Photographer: Balint Porneczi/Bloomberg

BNP Paribas Finds Escaping Trading Slump Is Getting Harder

Updated on
  • French bank misses estimates for key capital markets business
  • CFO Machenil says French retail may see pick up in late 2018

BNP Paribas SA is finding it harder to evade the trading slump that’s engulfing rivals.

After emerging almost unscathed from the period of low volatility that weighed down Wall Street firms and European investment banks earlier this year, the Paris-based lender posted a bigger-than-expected 17 percent drop in trading revenue in the third quarter, or 15 percent on a constant-currency basis. That was a better performance than Deutsche Bank AG and Barclays Plc, but was in line with the average decline at its main U.S. peers.

Chief Executive Officer Jean-Laurent Bonnafe is one of the few European banking heads who is investing in investment banking as he seeks to make BNP one of Europe’s top three such firms. Long a leader in equity derivatives and structured products, the Paris-based bank is seeking to win business from rivals such as Deutsche Bank, as higher capital requirements and lower profitability force them to retreat from some business areas.

Income from trading bonds, currencies and commodities at BNP fell 26 percent to 801 million euros ($933 million) from a year earlier, based on figures the bank published on Tuesday. While BNP did increase revenue from buying and selling stocks, the trading business’s quarterly sales were the lowest in almost two years and also missed the average of five analyst estimates compiled by Bloomberg News. 

“It was a fairly downbeat set of results,” said Julian Chillingworth, chief investment officer at Rathbone Brothers in London, which has about 36 billion pounds ($48 billion) under management and owns some BNP shares. “You can’t come out terribly enthusiastic about this.”

Trading revenue was a “big disappointment,” according to analysts at Kepler Cheuvreux, while Morgan Stanley analysts said the markets results were “light of expectations.”

BNP Paribas CFO Lars Machenil discusses financial results, ECB policy and possible acquisitions

Source: Bloomberg

Bond trading suffered as “some institutions, some businesses waited to see what was unfolding,” Chief Financial Officer Lars Machenil said in a Bloomberg Television interview.
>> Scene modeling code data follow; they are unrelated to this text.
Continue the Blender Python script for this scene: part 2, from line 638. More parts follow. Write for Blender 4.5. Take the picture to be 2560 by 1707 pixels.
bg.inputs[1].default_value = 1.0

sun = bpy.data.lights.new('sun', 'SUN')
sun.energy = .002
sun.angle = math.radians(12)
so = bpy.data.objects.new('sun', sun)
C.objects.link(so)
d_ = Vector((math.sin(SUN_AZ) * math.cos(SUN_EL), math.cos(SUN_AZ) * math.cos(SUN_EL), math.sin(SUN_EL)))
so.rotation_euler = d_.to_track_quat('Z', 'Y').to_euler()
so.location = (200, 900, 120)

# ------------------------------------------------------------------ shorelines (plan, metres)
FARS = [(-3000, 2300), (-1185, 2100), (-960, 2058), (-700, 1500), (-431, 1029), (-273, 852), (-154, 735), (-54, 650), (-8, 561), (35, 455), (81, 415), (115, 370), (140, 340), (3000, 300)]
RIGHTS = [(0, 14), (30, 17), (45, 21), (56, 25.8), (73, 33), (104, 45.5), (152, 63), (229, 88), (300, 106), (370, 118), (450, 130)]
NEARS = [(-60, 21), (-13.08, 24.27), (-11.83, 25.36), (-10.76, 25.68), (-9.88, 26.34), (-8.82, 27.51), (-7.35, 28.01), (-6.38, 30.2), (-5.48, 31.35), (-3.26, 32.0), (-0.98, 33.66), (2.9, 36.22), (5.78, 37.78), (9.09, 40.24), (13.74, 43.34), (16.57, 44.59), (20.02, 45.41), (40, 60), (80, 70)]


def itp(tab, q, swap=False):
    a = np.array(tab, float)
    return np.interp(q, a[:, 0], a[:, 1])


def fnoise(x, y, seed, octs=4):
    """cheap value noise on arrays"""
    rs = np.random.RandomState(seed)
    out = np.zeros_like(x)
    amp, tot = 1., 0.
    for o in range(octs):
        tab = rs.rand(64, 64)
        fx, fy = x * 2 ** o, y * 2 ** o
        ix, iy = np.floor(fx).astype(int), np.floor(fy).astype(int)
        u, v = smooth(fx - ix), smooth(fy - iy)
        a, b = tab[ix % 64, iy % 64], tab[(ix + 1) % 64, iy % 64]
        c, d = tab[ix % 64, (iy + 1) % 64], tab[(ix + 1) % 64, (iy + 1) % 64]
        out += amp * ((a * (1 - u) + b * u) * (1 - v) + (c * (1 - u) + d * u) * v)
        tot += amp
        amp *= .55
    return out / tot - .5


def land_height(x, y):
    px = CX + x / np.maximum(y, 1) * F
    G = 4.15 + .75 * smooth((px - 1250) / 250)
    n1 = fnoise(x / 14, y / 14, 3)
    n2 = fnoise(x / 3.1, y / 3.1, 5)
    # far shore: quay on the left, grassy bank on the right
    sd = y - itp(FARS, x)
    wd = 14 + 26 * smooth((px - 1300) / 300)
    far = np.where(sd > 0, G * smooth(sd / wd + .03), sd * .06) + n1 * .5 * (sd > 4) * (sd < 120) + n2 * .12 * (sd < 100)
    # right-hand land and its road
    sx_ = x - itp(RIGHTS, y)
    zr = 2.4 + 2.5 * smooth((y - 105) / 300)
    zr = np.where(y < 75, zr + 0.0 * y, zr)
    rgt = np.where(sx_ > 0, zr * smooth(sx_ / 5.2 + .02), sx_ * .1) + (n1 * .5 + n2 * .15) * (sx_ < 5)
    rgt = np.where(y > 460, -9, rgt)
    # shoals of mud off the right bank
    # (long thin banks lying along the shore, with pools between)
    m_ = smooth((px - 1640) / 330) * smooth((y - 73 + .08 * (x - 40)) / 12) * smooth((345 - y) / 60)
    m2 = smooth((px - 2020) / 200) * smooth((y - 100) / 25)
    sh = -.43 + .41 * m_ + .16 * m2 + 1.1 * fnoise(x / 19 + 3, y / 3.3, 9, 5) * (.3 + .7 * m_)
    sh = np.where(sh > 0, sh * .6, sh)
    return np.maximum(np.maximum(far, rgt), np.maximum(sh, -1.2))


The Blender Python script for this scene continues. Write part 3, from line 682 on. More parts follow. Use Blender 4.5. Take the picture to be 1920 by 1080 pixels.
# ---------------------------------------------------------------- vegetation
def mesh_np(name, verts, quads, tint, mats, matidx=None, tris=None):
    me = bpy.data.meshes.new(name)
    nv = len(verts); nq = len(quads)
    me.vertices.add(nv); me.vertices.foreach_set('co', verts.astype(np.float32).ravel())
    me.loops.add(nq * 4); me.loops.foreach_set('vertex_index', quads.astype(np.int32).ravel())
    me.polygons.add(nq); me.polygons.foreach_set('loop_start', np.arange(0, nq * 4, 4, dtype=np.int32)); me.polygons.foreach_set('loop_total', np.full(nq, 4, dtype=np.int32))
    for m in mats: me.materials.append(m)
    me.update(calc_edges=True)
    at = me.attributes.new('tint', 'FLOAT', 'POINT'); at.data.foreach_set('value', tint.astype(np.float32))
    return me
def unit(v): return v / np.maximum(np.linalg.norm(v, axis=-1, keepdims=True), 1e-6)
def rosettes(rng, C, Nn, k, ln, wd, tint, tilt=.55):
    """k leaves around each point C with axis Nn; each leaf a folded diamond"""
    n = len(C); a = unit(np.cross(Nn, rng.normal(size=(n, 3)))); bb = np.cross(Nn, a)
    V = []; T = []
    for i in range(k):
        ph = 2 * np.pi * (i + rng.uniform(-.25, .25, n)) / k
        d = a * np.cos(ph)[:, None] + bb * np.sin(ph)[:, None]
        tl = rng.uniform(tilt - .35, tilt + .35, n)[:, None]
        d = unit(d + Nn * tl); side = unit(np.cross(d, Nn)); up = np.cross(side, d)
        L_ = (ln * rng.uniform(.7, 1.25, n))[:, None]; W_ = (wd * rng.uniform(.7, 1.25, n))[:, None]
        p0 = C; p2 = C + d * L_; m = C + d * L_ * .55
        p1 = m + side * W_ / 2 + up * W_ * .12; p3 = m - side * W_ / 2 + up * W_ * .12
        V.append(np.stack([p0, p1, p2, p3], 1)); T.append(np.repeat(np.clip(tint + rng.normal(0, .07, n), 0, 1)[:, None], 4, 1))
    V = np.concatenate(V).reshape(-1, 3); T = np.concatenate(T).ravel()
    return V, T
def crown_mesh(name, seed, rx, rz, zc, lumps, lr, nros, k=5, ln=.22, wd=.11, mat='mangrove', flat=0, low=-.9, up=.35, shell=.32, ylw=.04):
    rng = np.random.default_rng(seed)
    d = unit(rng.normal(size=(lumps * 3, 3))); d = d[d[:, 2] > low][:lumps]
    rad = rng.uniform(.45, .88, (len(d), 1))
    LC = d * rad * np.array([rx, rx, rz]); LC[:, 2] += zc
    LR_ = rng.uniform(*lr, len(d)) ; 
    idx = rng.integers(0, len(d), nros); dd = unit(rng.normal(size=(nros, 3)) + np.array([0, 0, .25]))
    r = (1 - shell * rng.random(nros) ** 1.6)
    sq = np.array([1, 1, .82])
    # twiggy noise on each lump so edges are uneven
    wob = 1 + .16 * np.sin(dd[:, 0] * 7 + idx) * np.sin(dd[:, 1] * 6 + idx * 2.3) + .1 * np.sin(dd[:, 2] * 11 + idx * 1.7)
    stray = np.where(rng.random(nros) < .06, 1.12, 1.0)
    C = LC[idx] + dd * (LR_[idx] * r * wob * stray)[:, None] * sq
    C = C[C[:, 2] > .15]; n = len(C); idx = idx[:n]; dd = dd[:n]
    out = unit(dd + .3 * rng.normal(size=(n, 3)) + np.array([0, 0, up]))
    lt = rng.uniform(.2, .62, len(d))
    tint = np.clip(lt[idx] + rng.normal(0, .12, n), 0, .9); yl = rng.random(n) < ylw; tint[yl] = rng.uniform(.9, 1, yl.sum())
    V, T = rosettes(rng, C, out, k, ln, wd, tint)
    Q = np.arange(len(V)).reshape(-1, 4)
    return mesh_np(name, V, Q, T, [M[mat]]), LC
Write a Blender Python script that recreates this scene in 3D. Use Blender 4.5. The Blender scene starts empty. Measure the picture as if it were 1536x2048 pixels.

Still, he struck a note of cautious optimism, saying that the European economy is doing well and recent announcements from the European Central Bank may lead to “more normal” conditions for bond markets going forward.

Regarding the bank’s 2020 targets, BNP Paribas has had a “good start,” Machenil told analysts on a call. In the global-markets business, revenue rose 3.3 percent over the first nine months of the year, trailing the target for about 5 percent annual growth through 2020.

BNP shares declined 2.7 percent in Paris trading, the most since May. That trimmed this year’s gain to about 11 percent.

Trading Sales

Trading sales fell to 1.23 billion euros in the three months ended September, missing the 1.4 billion-euro analyst estimate. That’s still better than European rivals such as Deutsche Bank and London-based Barclays Plc, which both posted declines of about 30 percent from trading bonds and stocks.

It was a different story in the second quarter, when the global markets division’s income fell only 2.3 percent to 1.52 billion euros -- beating analysts’ estimates -- less than the 10 percent drop for Wall Street firms.

Consumer-banking revenue in BNP’s main markets, which include Belgium, France and Italy, was almost flat in the third quarter. The French retail unit had a “strong” pick-up in lending volumes but “not enough to offset the pressure” from low rates, said Machenil, who added that the French network may see a revenue turnaround at the end of next year or the start of 2019.

Net income increased about 8 percent to 2.04 billion euros, compared with the 1.99 billion-euro average of seven analyst estimates. BNP booked a 326 million-euro pretax gain from the sale of a stake in Mumbai-based SBI Life Insurance Co.

The lender is one of Europe’s largest consumer lenders, with branch networks stretching from Italy to Poland. Net income was boosted by lower provisions for bad loans as Europe’s economy picked up, as well as a gain from selling a stake in an Indian insurer.